A unique collection of original BBC and other radio actuality recordings brings to life the London of the 1920s to the 1950s. These sounds were captured at street markets, fairgrounds, skittle alleys, auction houses, hopfields and elsewhere.

Victory celebrations 1946

AFTER THE bacchanalia of VE Day, Londoners had to wait a year and a month for the more restrained victory celebrations of 1946. Even so, it provided an abundance of foreign dignitaries and a parade of troops drawn from the furthest reaches of the Commonwealth and Empire. Such scenes would not be repeated in London until the coronation of 1953.

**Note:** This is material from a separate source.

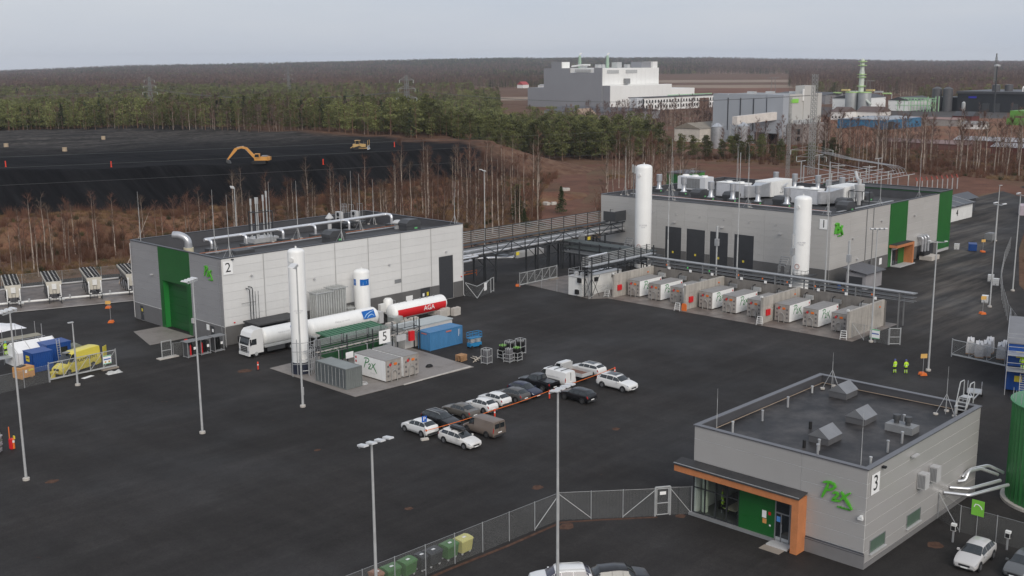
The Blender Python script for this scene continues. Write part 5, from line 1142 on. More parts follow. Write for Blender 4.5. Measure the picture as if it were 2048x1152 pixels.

The cover of the official programme for the event, produced by HMSO, had a fustian look:

1946 victory celebrations programme

But the event itself was lively, and the celebrations continued into the night with a trip along the floodlit Thames to Westminster by King George VI and his family in the Royal Barge. The recording on this page (BBC catalogue number 872990) captures the moment when the Barge arrived to be greeted by cheering crowds and a 21-gun salute.

The recording is relatively long to be without commentary, and the catalogue entry describes it as a ‘sound picture’ with a ‘very good atmosphere’. The trumpet fanfares and the music of the National Anthem and Pomp and Circumstance heard in the recording were relayed to the crowds through an array of 500 loudspeakers.

A fireworks display followed but the huge crowds took a long time to disperse and, according to the report in the Canberra Times, many Londoners missed their trains home:

Thousands gave up hope when time came for the last trains approached, and they settled down in parks, gardens and doorways to wait the first transport on Sunday morning. [. . .] An hour before dawn, when the congestion was sorted out, London became a city half asleep and still half awake. Some revellers fitfully maintained song and dance but most dozed uneasily on hard couches, crouched in coats or huddled under sheets of paper. Some even slept at bus stops to be the first in morning queues.

A black-and-white Pathé newsreel of the daytime celebrations can be found on YouTube, as can some amateur footage in colour. But, apart from still photographs, this recording seems to be the only surviving testament to the enthusiasm of the crowds at night.